In San Francisco they had in addition to contend with the continuing strike of Hollywood technicians, which had been mooted before shooting started, but had not been expected to last; budgets had been drawn up on the assumption that it would soon be over and had to be revised drastically. Despite a large and in some instances retroactive pay rise, labour troubles persisted throughout the shoot. As a result of the strike, painting costs increased, Dick Wilson calculated, by 1000 per cent. To the disapproval of the union, Welles had personally designed the hair-raising murals on the interior of the Crazy House, and decided to paint them himself, his tiny chauffeur/butler/odd-job man Shorty Chirello at his side, holding the paint pot for him like a medieval apprentice. When Welles, dissatisfied, wanted the walls to be repainted, the production co-ordinator (Columbia’s man, Jack Fier) refused to authorise it, so Welles and a couple of chums broke into the studio and did it overnight. As a result they were picketed by the paint unions, who thereby won triple time to redo it. The construction of the Crazy House, which was done from scratch, was a massive job, with its 125-foot zigzag slide, which the cameraman had to ride to give O’Hara’s point of view. It was forty feet wide and twenty feet deep. The dragon’s mouth (itself thirty feet wide) ended in an eighty-foot pit. The maze of mirrors used 2,912 square feet of glass and eighty plate-glass one-sided mirrors; it cost $60,000 to build – at least $15,000–20,000 more than it should have done because the prop shop insisted on building it. Throughout the shoot on American soil, the camera crew were working an unofficial go-slow: ‘the guys walking up and down on the outside,’ as Wilson said, ‘radically affected the work of the guys walking back and forth on the inside’. Welles raged at them (‘there’s too much stalling around here … someone go put pressure on those men. Go rub up against them the wrong way’),8 but to little effect. For a while the great Rudolph Maté (Dreyer’s cinematographer on Vampyr and Joan of Arc) relieved Lawton and, according to Dick Wilson, things speeded up immeasurably, so clearly some of the slowness came from the cinematographer himself, always a nightmare for the mercurial Welles.

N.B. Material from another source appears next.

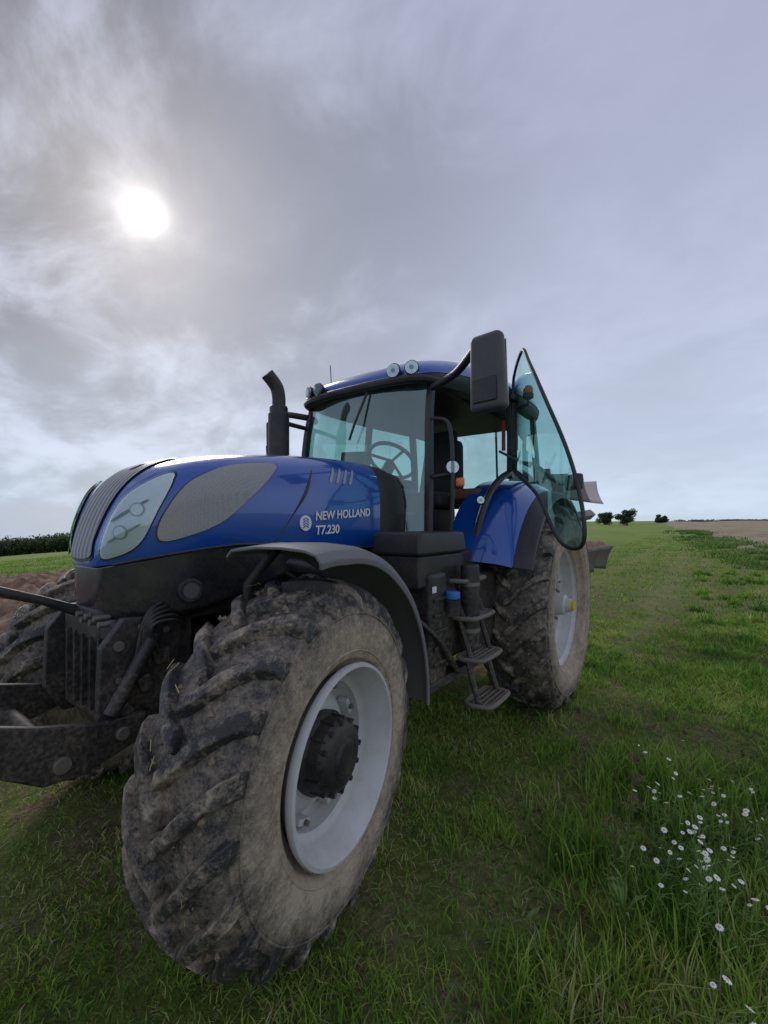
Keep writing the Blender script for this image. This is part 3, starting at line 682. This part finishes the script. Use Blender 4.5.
ln_=t.m('ADD',t.m('ADD',lane(1.35,.28),lane(-.35,.28)),t.m('ADD',lane(3.3,.25),lane(2.2,.2)),clamp=True)
ln_=t.m('MULTIPLY',t.m('MULTIPLY',ln_,t.rng(n2,.35,.6,.3,1)),t.rng(x,1.0,-3,.25,.65))
c2=t.mix(ln_,c2,t.mix(n3,(.19,.17,.08),(.36,.34,.15)))
yb=t.m('ADD',t.m('MULTIPLY',t.m('ADD',x,18.7),.084),4.3)
dd_=t.m('ADD',t.m('SUBTRACT',y,yb),t.m('MULTIPLY',t.m('SUBTRACT',n1,.5),2.5))
dry=t.ramp(t.m('ADD',t.m('MULTIPLY',n2,.5),t.m('MULTIPLY',n1,.5)),[(.35,(.18,.155,.09)),(.5,(.32,.27,.18)),(.65,(.45,.38,.27))])
df=t.m('MULTIPLY',t.rng(dd_,-.2,.7,0,1,True),t.rng(x,-13,-17,0,1,True))
t.put(p.inputs['Base Color'],t.mix(df,c2,dry)); p.inputs['Roughness'].default_value=.95; p.inputs['Specular IOR Level'].default_value=.15
t.put(p.inputs['Normal'],t.bump(t.m('ADD',n3,t.m('MULTIPLY',n4,.7)),1.,.06))
add('ground',V,Fs,gm,None,recalc=False)

X,Y=np.meshgrid(np.linspace(-30,9,420),np.linspace(-14.0,-3.0,150)); 
edge=np.minimum(np.clip((Y+14.0)/1.2,0,1),np.clip((-3.0-Y)/.5,0,1))
Z=gz(X,Y)-.03+edge*(.07+.14*np.abs(np.sin((Y+vn(X*.5,Y*.5,3)*.5)*5.2))+.18*(vn(X*4,Y*4,9))+.10*vn(X*11,Y*11,8))
ny,nx=X.shape; V=np.stack([X,Y,Z],-1).reshape(-1,3).tolist()
Fs=[(j*nx+i,j*nx+i+1,(j+1)*nx+i+1,(j+1)*nx+i) for j in range(ny-1) for i in range(nx-1)]
sm,t,p=newmat('ploughed_soil'); pos=t.new('ShaderNodeNewGeometry').outputs['Position']; n=t.noise(pos,9,7,.7)
t.put(p.inputs['Base Color'],t.ramp(n,[(.3,(.12,.07,.045)),(.6,(.32,.20,.13)),(.8,(.46,.32,.22))])); p.inputs['Roughness'].default_value=.95
t.put(p.inputs['Normal'],t.bump(t.noise(pos,40,4,.7),.8,.05))
add('ploughed_soil',V,Fs,sm,None,recalc=False)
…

Somehow he maintained his exuberance. Thomas A. Brady found him on the set in Hollywood in December of 1946, chivvying the crew, indefatigably energetic, ‘followed by 23 assistants and technicians in a queue … when the queue had dwindled to three people, Welles turned and spoke charmingly to a minor actor who thanked him for his engagement on the picture’. In answer to another
reporter’s question, Welles very sensibly replied that Columbia had treated him with ‘the utmost generosity up to that time in matters of fiscal and artistic autonomy’. And it was true: up to that time. Brady reports that he went off to get some sleep. ‘Have the doctor meet me in the car,’ said Welles to some assistant. ‘He can attend to my needs on the way home. I am to be called at 6:30 tomorrow morning: I must go to the baths.’ At which, says Brady, he wrapped his coat around him ‘after the fashion of a black cape’ and strode out into the mists of the Hollywood night. The following morning, he directed the first scene of the day while a barber shaved him and cut his hair – a feat, says Brady, ‘which even Cecil B. DeMille has never equalled’. Welles’s instinct for publicity was clearly unimpaired. Despite what he had said, and in addition to what he clearly perceived as an obstreperous attitude from the crew, he was dealing with constant long-distance input from Harry Cohn, who was concerned to feature his star as prominently and as attractively as possible. To this end he encouraged Welles to create a sequence in which she sang (providing, as it happens, a musical equivalent of the scene in the novel in which Elsa somewhat unexpectedly recites a poem: ‘Deep on the couch of night a siren star/Steeping cold earth in swooning loveliness …’); this added a couple of days to the schedule. Another two and a half days were required to shoot a sailing montage decreed by Cohn. The fight in the judge’s chamber was another unscheduled extra, though this appears to have been Welles’s own idea.